By default, Stow ignores .gitignore files. There's not a convenient way to override this, so the Makefile just manually symlinks that file into $HOME from the special directory.

Terminal environment

Install Alacritty and tmux using the relevant package manager.

Install the Tmux Plugin Manager:

git clone https://github.com/tmux-plugins/tpm ~/.tmux/plugins/tpm

Install plugins within tmux with Ctrl-t I.

Neovim

Plugins are managed by lazy.nvim. The plugin manager and all plugins should be automatically installed when launching nvim for the first time.

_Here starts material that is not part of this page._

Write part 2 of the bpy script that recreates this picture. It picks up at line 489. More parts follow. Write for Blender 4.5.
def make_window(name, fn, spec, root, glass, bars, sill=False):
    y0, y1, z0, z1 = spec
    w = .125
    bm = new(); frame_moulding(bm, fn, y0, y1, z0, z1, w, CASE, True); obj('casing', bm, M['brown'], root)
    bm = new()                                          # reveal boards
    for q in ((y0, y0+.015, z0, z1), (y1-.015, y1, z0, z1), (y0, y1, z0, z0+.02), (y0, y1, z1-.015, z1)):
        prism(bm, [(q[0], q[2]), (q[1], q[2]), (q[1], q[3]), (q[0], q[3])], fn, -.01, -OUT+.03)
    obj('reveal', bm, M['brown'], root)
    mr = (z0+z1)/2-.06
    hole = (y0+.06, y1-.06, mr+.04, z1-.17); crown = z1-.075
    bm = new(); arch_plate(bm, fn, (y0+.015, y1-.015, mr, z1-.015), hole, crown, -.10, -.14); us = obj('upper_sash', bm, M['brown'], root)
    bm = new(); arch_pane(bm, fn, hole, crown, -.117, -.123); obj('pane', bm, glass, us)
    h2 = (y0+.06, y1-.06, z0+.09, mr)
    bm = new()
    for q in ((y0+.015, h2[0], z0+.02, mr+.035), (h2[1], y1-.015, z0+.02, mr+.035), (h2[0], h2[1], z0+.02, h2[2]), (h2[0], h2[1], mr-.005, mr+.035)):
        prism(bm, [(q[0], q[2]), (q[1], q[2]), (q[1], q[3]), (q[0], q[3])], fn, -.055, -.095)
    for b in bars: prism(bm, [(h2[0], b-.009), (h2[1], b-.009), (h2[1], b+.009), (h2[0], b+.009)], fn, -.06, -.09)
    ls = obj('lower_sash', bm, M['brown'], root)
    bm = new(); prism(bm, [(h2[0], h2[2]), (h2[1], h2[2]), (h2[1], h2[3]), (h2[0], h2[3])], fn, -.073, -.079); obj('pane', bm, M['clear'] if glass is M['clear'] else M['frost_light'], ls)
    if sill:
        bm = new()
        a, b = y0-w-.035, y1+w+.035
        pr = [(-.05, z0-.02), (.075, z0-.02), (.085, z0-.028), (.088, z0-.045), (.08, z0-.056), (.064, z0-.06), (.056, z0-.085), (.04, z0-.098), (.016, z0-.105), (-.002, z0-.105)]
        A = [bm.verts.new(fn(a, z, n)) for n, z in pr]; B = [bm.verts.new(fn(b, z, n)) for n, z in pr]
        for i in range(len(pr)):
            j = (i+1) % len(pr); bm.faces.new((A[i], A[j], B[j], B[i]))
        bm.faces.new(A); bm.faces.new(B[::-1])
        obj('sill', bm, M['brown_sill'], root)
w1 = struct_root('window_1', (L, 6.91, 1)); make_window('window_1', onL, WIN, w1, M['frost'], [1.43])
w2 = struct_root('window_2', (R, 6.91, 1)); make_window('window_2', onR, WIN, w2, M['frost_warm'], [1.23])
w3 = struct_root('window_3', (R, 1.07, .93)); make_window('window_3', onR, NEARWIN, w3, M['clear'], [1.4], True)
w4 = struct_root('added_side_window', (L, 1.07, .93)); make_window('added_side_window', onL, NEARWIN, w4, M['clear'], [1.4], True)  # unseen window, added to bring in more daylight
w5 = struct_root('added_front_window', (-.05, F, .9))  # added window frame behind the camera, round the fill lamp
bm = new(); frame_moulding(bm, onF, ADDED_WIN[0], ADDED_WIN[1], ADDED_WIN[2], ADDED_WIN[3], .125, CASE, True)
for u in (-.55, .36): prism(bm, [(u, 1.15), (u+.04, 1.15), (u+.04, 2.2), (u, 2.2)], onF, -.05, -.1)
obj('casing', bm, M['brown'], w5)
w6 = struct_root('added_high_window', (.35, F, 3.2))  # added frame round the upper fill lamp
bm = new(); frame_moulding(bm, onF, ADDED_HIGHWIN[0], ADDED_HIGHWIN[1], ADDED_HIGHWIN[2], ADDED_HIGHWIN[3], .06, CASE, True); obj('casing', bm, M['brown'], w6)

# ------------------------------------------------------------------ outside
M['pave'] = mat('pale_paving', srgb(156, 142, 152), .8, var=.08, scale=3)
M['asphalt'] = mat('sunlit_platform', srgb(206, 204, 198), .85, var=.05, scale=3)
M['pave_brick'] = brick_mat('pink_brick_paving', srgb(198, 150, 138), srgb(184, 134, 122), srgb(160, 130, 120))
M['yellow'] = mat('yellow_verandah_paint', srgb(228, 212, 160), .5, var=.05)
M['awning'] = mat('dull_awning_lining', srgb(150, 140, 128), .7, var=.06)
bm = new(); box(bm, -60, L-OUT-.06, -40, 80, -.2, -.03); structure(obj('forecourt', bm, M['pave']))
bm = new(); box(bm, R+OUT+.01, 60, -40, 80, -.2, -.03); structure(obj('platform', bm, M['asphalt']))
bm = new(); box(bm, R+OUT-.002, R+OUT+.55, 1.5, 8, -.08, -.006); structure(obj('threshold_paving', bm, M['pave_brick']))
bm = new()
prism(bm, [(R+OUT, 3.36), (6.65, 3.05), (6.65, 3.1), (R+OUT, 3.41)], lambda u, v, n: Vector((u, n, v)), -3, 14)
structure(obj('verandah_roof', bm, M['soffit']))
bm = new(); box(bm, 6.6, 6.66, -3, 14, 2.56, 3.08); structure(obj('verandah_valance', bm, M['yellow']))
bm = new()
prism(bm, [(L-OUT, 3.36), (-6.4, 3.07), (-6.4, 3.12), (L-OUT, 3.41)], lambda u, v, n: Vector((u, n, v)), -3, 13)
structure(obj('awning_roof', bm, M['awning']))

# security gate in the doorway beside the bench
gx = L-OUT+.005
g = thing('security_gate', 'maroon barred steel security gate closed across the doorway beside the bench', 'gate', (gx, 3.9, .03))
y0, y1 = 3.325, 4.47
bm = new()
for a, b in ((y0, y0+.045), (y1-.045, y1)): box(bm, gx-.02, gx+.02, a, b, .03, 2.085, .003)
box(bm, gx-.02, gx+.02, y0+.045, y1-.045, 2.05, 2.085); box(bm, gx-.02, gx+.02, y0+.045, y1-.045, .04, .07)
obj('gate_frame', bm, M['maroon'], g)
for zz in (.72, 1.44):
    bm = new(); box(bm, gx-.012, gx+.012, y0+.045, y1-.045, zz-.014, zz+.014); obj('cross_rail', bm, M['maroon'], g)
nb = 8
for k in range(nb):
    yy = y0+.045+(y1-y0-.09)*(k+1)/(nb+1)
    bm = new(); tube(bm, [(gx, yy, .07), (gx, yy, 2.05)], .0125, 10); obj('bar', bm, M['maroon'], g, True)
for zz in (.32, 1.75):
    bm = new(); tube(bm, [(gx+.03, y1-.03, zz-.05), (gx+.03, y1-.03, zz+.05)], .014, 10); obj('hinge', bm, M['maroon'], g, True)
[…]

Run :Lazy from within nvim for the UI to update plugins as needed.

Emacs

Plugins are managed by the built-in package manager and will install automatically on the first launch. Things are usually weird after this, so reboot Emacs after the installs are done.

Run M-x package-list-packages then U x to update installed packages.

Haskell

Install ghcup. Select the following options:

  • Don't update path.
  • Install HLS for LSP support.
  • Enable better integration with stack.

Rust

Install rustup. Customize the installation to not update the PATH since my profile already does that.

Install rust-analyzer for LSP support:

rustup component add rust-analyzer
rustup component add rust-src

Scala

Install Coursier.

Select the following options:

  • Don't update path.
  • Don't add JAVA_HOME.

These are done in a more generic way already in profile.d/mac.sh but will need to be ported to other platforms, if needed.

Lua

Install lua-language-server for LSP support.

Platform-specific stuff

Fedora

  • Add the RPM Fusion repositories.

  • Install TeX-Live directly since Fedora's packaged version omits some non-free bits.

    • Install non-free LaTeX fonts:
      wget http://tug.org/fonts/getnonfreefonts/install-getnonfreefonts
      sudo env "PATH=$PATH" texlua install-getnonfreefonts
      sudo env "PATH=$PATH" getnonfreefonts --sys --all
      sudo cp $(kpsewhich -var-value TEXMFSYSVAR)/fonts/conf/texlive-fontconfig.conf /etc/fonts/conf.d/09-texlive.conf
      sudo fc-cache -fsv
      

Mac

  • Install Homebrew.

  • Install updated bash and follow instructions to make it the default shell:

    brew install bash
    
  • Install bash completion framework for updated bash (do this early or you'll have to reinstall other packages) and follow instructions to set it up:

    brew install bash-completion@2
    
  • Install fonts:

    brew tap homebrew/cask-fonts
    brew install font-liberation font-liberation-nerd-font
    brew install font-fira-code font-fira-code-nerd-font
    brew install font-inconsolata font-inconsolata-nerd-font
    
  • Install core tools:

    brew install firefox alacritty tmux neovim git github keepassxc dropbox
    
  • Install and start skhd:

    brew install koekeishiya/formulae/skhd
    brew services start skhd
    
  • Install MacTeX:

    brew install mactex
    

Windows

There's a custom PowerShell prompt in windows and some WSL-specific stuff in windows/wsl. Install these manually, if needed.